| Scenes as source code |
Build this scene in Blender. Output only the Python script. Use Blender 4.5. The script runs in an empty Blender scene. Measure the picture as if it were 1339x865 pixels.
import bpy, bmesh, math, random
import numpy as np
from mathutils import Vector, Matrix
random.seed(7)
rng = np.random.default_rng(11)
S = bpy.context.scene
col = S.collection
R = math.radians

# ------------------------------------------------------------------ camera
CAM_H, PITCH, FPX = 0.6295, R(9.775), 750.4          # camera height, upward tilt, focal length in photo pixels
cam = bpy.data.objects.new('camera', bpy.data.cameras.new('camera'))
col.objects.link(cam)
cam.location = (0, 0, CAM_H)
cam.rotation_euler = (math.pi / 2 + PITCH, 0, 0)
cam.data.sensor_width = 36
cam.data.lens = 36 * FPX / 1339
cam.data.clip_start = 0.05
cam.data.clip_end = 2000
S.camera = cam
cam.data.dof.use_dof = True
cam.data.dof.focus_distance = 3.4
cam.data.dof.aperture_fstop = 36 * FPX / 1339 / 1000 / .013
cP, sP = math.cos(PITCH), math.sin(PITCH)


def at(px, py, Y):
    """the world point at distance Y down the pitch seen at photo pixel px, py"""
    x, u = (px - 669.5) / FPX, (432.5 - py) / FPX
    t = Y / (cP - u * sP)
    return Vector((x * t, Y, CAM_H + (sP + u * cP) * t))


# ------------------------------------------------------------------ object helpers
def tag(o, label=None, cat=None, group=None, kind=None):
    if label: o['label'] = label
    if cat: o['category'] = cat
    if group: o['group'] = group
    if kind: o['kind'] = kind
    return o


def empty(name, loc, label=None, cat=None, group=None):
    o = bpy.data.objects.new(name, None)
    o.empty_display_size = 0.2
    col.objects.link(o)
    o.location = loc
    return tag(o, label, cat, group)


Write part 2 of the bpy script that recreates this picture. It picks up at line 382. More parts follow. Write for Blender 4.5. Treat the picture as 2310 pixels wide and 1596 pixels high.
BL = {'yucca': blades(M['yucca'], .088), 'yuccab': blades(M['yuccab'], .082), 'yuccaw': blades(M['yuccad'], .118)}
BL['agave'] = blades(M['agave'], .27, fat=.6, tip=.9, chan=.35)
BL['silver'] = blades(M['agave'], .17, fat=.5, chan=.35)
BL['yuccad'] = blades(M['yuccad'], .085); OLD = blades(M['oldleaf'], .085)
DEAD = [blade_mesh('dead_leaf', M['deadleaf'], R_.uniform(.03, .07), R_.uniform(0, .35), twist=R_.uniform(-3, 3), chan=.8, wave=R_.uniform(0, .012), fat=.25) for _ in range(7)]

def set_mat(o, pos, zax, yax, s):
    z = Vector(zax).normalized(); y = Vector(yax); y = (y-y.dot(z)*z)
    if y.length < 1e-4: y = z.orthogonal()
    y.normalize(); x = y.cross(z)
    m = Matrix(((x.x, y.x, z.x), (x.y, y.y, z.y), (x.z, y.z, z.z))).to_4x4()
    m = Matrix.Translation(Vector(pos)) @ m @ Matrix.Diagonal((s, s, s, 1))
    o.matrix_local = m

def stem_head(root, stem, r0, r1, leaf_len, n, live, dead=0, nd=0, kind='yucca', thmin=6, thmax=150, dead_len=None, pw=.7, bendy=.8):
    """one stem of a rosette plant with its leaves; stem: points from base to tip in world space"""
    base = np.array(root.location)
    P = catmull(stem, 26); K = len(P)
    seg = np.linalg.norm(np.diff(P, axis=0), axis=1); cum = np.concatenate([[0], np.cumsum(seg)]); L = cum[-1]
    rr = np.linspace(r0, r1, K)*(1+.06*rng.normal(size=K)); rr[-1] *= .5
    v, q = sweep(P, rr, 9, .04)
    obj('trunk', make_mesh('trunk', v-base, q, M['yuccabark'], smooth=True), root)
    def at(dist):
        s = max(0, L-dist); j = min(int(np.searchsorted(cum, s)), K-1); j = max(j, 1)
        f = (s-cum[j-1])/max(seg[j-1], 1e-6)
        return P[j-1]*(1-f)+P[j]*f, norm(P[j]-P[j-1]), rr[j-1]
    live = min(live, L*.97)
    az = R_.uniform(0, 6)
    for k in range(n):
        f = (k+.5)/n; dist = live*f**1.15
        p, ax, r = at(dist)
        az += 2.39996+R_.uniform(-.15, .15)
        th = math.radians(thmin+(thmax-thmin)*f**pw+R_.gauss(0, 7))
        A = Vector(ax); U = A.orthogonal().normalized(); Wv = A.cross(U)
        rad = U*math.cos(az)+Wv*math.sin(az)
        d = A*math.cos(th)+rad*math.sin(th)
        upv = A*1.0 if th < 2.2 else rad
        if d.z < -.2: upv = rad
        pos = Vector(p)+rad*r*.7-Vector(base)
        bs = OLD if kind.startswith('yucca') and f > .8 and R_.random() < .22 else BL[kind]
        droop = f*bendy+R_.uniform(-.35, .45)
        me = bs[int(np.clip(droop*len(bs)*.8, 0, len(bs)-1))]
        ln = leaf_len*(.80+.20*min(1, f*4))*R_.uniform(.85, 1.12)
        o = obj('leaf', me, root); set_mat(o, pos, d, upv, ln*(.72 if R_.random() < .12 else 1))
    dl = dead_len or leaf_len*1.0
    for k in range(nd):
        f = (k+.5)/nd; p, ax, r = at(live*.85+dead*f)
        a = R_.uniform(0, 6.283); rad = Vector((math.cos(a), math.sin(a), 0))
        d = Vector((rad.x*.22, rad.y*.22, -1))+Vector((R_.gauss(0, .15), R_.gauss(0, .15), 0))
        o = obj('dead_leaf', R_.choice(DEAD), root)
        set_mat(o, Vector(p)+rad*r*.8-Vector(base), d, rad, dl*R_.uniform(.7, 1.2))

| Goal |
Every entry should be printed again exactly as it stands.

| Completed exercise |
Build this scene in Blender. Output only the Python script. Use Blender 4.5. The script runs in an empty Blender scene. Measure the picture as if it were 1339x865 pixels.
import bpy, bmesh, math, random
import numpy as np
from mathutils import Vector, Matrix
random.seed(7)
rng = np.random.default_rng(11)
S = bpy.context.scene
col = S.collection
R = math.radians

# ------------------------------------------------------------------ camera
CAM_H, PITCH, FPX = 0.6295, R(9.775), 750.4          # camera height, upward tilt, focal length in photo pixels
cam = bpy.data.objects.new('camera', bpy.data.cameras.new('camera'))
col.objects.link(cam)
cam.location = (0, 0, CAM_H)
cam.rotation_euler = (math.pi / 2 + PITCH, 0, 0)
cam.data.sensor_width = 36
cam.data.lens = 36 * FPX / 1339
cam.data.clip_start = 0.05
cam.data.clip_end = 2000
S.camera = cam
cam.data.dof.use_dof = True
cam.data.dof.focus_distance = 3.4
cam.data.dof.aperture_fstop = 36 * FPX / 1339 / 1000 / .013
cP, sP = math.cos(PITCH), math.sin(PITCH)


def at(px, py, Y):
    """the world point at distance Y down the pitch seen at photo pixel px, py"""
    x, u = (px - 669.5) / FPX, (432.5 - py) / FPX
    t = Y / (cP - u * sP)
    return Vector((x * t, Y, CAM_H + (sP + u * cP) * t))


# ------------------------------------------------------------------ object helpers
def tag(o, label=None, cat=None, group=None, kind=None):
    if label: o['label'] = label
    if cat: o['category'] = cat
    if group: o['group'] = group
    if kind: o['kind'] = kind
    return o


def empty(name, loc, label=None, cat=None, group=None):
    o = bpy.data.objects.new(name, None)
    o.empty_display_size = 0.2
    col.objects.link(o)
    o.location = loc
    return tag(o, label, cat, group)


Write part 2 of the bpy script that recreates this picture. It picks up at line 382. More parts follow. Write for Blender 4.5. Treat the picture as 2310 pixels wide and 1596 pixels high.
BL = {'yucca': blades(M['yucca'], .088), 'yuccab': blades(M['yuccab'], .082), 'yuccaw': blades(M['yuccad'], .118)}
BL['agave'] = blades(M['agave'], .27, fat=.6, tip=.9, chan=.35)
BL['silver'] = blades(M['agave'], .17, fat=.5, chan=.35)
BL['yuccad'] = blades(M['yuccad'], .085); OLD = blades(M['oldleaf'], .085)
DEAD = [blade_mesh('dead_leaf', M['deadleaf'], R_.uniform(.03, .07), R_.uniform(0, .35), twist=R_.uniform(-3, 3), chan=.8, wave=R_.uniform(0, .012), fat=.25) for _ in range(7)]

def set_mat(o, pos, zax, yax, s):
    z = Vector(zax).normalized(); y = Vector(yax); y = (y-y.dot(z)*z)
    if y.length < 1e-4: y = z.orthogonal()
    y.normalize(); x = y.cross(z)
    m = Matrix(((x.x, y.x, z.x), (x.y, y.y, z.y), (x.z, y.z, z.z))).to_4x4()
    m = Matrix.Translation(Vector(pos)) @ m @ Matrix.Diagonal((s, s, s, 1))
    o.matrix_local = m

def stem_head(root, stem, r0, r1, leaf_len, n, live, dead=0, nd=0, kind='yucca', thmin=6, thmax=150, dead_len=None, pw=.7, bendy=.8):
    """one stem of a rosette plant with its leaves; stem: points from base to tip in world space"""
    base = np.array(root.location)
    P = catmull(stem, 26); K = len(P)
    seg = np.linalg.norm(np.diff(P, axis=0), axis=1); cum = np.concatenate([[0], np.cumsum(seg)]); L = cum[-1]
    rr = np.linspace(r0, r1, K)*(1+.06*rng.normal(size=K)); rr[-1] *= .5
    v, q = sweep(P, rr, 9, .04)
    obj('trunk', make_mesh('trunk', v-base, q, M['yuccabark'], smooth=True), root)
    def at(dist):
        s = max(0, L-dist); j = min(int(np.searchsorted(cum, s)), K-1); j = max(j, 1)
        f = (s-cum[j-1])/max(seg[j-1], 1e-6)
        return P[j-1]*(1-f)+P[j]*f, norm(P[j]-P[j-1]), rr[j-1]
    live = min(live, L*.97)
    az = R_.uniform(0, 6)
    for k in range(n):
        f = (k+.5)/n; dist = live*f**1.15
        p, ax, r = at(dist)
        az += 2.39996+R_.uniform(-.15, .15)
        th = math.radians(thmin+(thmax-thmin)*f**pw+R_.gauss(0, 7))
        A = Vector(ax); U = A.orthogonal().normalized(); Wv = A.cross(U)
        rad = U*math.cos(az)+Wv*math.sin(az)
        d = A*math.cos(th)+rad*math.sin(th)
        upv = A*1.0 if th < 2.2 else rad
        if d.z < -.2: upv = rad
        pos = Vector(p)+rad*r*.7-Vector(base)
        bs = OLD if kind.startswith('yucca') and f > .8 and R_.random() < .22 else BL[kind]
        droop = f*bendy+R_.uniform(-.35, .45)
        me = bs[int(np.clip(droop*len(bs)*.8, 0, len(bs)-1))]
        ln = leaf_len*(.80+.20*min(1, f*4))*R_.uniform(.85, 1.12)
        o = obj('leaf', me, root); set_mat(o, pos, d, upv, ln*(.72 if R_.random() < .12 else 1))
    dl = dead_len or leaf_len*1.0
    for k in range(nd):
        f = (k+.5)/nd; p, ax, r = at(live*.85+dead*f)
        a = R_.uniform(0, 6.283); rad = Vector((math.cos(a), math.sin(a), 0))
        d = Vector((rad.x*.22, rad.y*.22, -1))+Vector((R_.gauss(0, .15), R_.gauss(0, .15), 0))
        o = obj('dead_leaf', R_.choice(DEAD), root)
        set_mat(o, Vector(p)+rad*r*.8-Vector(base), d, rad, dl*R_.uniform(.7, 1.2))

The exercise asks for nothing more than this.